__WORK TO BE COMPLETED__
Of the lines listed below, how many contain the string "part"? Answer with the number alone.

__DATASET EXCERPT__

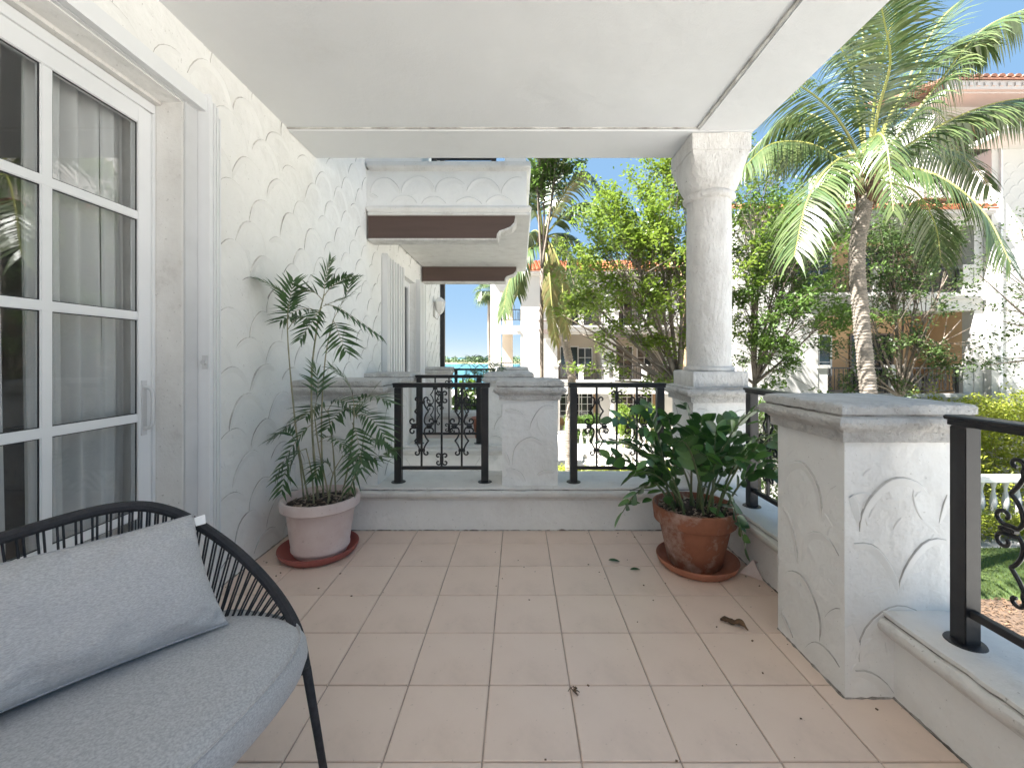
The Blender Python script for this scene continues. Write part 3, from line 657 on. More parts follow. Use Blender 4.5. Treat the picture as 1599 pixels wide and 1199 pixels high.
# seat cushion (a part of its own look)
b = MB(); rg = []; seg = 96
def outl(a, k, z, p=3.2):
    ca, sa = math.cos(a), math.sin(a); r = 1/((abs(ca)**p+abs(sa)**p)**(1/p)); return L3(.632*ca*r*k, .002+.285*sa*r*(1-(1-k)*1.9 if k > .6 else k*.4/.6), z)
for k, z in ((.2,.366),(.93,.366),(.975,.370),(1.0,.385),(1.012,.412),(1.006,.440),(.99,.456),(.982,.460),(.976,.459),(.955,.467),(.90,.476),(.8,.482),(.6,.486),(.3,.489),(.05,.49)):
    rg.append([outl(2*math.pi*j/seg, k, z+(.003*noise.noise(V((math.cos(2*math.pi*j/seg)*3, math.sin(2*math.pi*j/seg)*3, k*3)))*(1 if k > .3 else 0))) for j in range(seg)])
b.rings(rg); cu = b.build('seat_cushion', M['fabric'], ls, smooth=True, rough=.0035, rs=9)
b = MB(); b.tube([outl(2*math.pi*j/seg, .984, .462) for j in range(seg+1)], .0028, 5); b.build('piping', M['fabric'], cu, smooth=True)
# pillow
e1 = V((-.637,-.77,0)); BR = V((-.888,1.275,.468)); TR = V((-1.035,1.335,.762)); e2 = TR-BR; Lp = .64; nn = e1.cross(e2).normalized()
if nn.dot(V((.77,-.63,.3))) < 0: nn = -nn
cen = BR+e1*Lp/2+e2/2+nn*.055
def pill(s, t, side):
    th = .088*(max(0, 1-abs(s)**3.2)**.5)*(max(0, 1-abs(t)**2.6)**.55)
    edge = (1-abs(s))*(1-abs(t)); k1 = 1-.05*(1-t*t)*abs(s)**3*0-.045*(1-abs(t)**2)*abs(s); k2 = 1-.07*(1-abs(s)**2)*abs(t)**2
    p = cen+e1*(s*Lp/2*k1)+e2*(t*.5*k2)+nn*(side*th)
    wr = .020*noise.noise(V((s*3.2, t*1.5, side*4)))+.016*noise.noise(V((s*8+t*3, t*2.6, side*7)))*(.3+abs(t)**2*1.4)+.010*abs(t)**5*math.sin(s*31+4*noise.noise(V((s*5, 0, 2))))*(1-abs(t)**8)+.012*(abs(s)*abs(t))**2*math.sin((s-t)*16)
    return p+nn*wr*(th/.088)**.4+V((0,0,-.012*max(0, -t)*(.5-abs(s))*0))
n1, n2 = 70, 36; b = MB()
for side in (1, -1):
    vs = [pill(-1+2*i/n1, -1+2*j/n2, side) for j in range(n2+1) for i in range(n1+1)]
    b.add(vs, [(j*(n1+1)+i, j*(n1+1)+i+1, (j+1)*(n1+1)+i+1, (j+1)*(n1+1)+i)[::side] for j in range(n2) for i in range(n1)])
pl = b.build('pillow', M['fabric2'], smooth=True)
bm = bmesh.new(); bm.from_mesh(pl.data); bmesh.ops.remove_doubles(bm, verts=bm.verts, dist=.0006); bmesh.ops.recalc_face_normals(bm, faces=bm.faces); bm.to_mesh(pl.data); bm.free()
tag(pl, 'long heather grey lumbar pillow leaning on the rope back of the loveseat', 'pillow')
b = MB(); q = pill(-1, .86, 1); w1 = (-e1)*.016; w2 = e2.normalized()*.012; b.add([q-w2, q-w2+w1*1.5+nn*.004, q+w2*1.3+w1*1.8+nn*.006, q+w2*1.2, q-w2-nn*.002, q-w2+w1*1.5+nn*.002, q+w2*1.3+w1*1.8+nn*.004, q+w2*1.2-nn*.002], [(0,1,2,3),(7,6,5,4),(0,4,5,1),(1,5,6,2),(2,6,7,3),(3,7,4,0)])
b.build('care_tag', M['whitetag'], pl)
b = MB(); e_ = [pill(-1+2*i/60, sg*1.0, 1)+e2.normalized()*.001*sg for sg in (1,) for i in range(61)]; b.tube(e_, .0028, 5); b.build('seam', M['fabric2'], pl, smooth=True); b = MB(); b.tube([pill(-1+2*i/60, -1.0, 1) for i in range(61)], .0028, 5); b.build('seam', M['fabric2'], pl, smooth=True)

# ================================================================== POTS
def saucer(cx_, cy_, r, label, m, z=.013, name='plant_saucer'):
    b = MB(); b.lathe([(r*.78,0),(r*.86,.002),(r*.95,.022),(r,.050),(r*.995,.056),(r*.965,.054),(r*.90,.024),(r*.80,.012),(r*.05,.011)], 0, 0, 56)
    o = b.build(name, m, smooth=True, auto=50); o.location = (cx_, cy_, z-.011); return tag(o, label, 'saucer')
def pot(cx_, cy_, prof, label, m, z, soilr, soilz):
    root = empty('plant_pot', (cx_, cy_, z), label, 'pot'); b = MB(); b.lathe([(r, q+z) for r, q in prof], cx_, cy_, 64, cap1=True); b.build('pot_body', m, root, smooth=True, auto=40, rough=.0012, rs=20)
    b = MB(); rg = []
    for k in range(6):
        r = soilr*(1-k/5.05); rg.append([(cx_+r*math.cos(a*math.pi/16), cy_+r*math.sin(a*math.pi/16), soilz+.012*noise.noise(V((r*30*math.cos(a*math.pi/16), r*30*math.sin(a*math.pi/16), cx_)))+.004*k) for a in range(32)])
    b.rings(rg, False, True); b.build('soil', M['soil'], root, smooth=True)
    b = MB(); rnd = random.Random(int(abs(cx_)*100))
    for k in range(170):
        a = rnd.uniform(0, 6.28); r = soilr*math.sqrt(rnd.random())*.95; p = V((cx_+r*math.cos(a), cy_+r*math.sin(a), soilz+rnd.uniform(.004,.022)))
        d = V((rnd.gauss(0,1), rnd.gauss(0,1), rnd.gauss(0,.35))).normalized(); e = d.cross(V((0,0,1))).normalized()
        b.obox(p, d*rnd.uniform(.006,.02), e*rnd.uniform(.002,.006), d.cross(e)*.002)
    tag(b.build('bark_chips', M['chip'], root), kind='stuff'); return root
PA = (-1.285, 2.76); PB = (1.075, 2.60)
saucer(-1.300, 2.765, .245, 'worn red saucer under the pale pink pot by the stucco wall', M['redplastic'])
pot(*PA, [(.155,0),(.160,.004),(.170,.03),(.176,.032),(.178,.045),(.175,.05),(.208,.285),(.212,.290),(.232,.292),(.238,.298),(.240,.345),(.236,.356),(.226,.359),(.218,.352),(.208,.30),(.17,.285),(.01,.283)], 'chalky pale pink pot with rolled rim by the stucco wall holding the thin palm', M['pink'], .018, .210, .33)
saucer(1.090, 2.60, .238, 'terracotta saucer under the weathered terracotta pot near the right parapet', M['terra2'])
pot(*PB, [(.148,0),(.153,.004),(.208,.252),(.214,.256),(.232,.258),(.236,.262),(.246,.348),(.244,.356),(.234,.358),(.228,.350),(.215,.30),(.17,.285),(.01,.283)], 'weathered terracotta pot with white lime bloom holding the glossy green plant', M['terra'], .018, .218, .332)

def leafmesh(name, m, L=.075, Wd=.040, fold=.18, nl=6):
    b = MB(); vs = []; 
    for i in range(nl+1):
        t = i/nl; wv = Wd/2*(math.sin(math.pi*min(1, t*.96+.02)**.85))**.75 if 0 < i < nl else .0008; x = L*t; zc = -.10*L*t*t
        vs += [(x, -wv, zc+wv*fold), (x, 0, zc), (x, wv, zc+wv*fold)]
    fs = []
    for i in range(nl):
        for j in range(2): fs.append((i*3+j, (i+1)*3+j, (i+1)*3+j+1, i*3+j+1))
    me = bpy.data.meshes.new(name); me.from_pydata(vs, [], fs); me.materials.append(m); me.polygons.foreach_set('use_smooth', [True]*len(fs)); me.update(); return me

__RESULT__
2